The Government is examining means of retaining the Aer Lingus brand and its slots at Heathrow Airport in London if it decides to proceed with the sale of the State-owned airline, it has emerged.
With the Cabinet inching towards a decision at the end of next month, the possibility of securing a commitment from any new owners of Aer Lingus to use Shannon Airport for trans-Atlantic services is also under examination.
Such issues are understood to be the subject of discussions between senior officials and Goldman Sachs, the investment bank hired by the Cabinet sub-committee which is assessing the ownership options for Aer Lingus.
Chaired by the Taoiseach, Mr Ahern, the group was set up after three senior Aer Lingus managers led by the chief executive, Mr Willie Walsh, asked for permission to develop a bid for the company.
The Minister for Transport, Mr Brennan, is understood to be in favour of selling the airline. He is also in favour of the principle of allowing Mr Walsh developing a bid, provided the management team take their place in the queue of potential bidders.
But as the strategic options are assessed, some doubt has surfaced as to whether the Government will push ahead with a sale at this time.
Senior business sources said yesterday that the recent expression of support by Mr Ahern for the State ownership of the Great Southern Hotel group might be significant.
Mr Ahern could just as easily support the continued State ownership of Aer Lingus if he decided the time was not right for privatisation, they said.
In addition, political sources conceded that the Government's poor performance in the elections last June would be a factor in the Cabinet decision on Aer Lingus. In this context, there may be a reluctance to pursue a sale at the same time as 1,300 jobs in Aer Lingus are at risk.
However, the Government may not want to be seen to be avoiding the issues confronting the airline, in particular its need for investment. The alternative political view suggests the Government should not be paralysed by the election result and would risk further punishment from voters by not taking difficult decisions.
On the branding of the airline, it is understood the Government does not want to create a situation where the Aer Lingus marque disappears overnight after a sale.
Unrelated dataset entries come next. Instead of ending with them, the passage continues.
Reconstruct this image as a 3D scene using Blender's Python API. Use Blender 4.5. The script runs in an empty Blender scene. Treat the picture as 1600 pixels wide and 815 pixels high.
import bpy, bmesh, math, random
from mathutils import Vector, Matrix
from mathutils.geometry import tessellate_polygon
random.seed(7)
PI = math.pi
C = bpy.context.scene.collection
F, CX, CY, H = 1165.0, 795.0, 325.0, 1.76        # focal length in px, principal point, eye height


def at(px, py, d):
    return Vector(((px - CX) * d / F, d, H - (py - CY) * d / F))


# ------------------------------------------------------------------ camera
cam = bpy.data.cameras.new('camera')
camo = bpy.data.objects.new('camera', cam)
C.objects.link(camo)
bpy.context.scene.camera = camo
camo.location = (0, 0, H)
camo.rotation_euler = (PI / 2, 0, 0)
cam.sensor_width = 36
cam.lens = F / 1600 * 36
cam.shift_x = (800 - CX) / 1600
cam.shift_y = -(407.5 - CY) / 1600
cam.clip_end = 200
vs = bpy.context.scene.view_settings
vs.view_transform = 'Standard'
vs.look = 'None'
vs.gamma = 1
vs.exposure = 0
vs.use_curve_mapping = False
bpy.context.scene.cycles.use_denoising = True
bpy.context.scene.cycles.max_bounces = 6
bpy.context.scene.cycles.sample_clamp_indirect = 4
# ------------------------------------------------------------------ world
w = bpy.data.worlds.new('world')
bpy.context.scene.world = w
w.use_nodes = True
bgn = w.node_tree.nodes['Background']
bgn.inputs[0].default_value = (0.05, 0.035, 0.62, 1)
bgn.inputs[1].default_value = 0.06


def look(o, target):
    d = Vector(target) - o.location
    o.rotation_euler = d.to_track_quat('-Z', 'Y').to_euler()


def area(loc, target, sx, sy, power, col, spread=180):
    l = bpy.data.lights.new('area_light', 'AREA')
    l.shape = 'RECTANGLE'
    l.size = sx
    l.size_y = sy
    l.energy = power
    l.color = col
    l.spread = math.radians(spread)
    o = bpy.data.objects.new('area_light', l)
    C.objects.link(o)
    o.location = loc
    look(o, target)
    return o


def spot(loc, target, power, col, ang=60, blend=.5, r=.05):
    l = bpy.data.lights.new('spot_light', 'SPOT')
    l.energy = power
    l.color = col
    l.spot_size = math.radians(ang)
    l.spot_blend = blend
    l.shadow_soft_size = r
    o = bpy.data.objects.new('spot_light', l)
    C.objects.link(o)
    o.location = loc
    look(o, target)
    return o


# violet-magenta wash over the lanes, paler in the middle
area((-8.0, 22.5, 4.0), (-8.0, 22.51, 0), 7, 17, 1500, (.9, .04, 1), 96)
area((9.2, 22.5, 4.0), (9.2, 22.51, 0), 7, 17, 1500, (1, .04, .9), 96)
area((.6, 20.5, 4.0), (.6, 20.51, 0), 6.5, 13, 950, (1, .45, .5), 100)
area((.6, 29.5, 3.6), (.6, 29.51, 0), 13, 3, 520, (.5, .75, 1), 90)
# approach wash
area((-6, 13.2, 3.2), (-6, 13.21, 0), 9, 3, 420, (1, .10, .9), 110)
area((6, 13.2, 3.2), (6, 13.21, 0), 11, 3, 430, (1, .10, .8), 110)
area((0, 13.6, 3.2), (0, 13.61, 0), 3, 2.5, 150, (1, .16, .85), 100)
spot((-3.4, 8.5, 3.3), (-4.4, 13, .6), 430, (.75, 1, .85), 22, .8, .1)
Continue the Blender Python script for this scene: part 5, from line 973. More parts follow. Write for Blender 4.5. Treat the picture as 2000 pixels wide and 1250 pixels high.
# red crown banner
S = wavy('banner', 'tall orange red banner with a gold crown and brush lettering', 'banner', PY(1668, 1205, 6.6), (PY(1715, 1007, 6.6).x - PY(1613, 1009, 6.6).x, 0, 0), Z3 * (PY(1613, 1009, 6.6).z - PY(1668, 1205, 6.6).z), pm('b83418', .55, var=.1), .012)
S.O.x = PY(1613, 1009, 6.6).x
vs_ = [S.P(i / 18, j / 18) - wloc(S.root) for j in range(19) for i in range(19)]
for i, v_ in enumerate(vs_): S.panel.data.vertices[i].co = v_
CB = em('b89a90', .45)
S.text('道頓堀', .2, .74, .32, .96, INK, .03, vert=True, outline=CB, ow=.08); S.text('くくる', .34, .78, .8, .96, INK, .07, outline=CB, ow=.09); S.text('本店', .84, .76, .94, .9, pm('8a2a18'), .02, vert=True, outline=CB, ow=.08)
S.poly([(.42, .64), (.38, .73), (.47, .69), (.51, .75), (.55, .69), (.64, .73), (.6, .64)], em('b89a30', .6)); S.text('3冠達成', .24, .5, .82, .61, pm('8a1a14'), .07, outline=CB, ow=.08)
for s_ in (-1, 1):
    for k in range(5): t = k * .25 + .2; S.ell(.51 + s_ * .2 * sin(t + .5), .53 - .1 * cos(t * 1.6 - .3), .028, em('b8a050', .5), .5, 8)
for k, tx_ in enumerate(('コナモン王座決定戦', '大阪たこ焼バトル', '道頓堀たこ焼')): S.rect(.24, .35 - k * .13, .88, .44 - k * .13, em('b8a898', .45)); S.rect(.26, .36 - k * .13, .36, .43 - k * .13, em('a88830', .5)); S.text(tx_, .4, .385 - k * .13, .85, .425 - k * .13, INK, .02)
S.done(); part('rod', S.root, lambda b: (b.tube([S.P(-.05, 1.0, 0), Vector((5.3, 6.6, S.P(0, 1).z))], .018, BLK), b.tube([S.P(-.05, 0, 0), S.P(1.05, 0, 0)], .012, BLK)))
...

Citing the elimination of the Eircell brand after the Vodafone takeover, informed sources said the Aer Lingus brand had a long-standing "emotional" resonance and should be protected in any sale.
The sources also said attempts were being made at present to establish where the ownership of the slots in Heathrow resided. Noting that the slots did not appear on the balance sheet of Aer Lingus, they said the Government wanted to ensure the slots would not be used by any buyer of Aer Lingus to access destinations other than Ireland.
The central issue surrounding the use of Shannon by a privatised Aer Lingus concerned the continued provision of a trans-Atlantic service from the mid-west airport.
It is understood the Cabinet group will publish a paper by Goldman Sachs on the strategic options for the airline. Sources said that publication would help to "create a climate" for a Government decision before the end of September.
Due on August 31st, the paper will set out the issues facing the Government and Aer Lingus in the event of the airline being sold or retained by the State. It is likely to come down heavily in favour of privatisation.
In addition to Mr Brennan, the sale option is favoured by the Tánaiste, Ms Harney, and the outgoing Minister for Finance, Mr McCreevy, who will remain on the sub-committee until the Cabinet reshuffle at the end of next month. However, it remains unclear whether Mr Ahern would be willing to back such a process.
Informed sources said the Taoiseach would be anxious that a sale could proceed only with the agreement of unions.
In such a scenario, the sources said the political emphasis would shift to the development of a process that could be seen to be fully transparent at every stage.
Aer Lingus is currently resisting the transfer of a 14.9 per cent stake in the airline to its workforce until two outstanding industrial relations issues are resolved.
However, sources believe an eventual transfer could provide a powerful incentive to go along with the sale.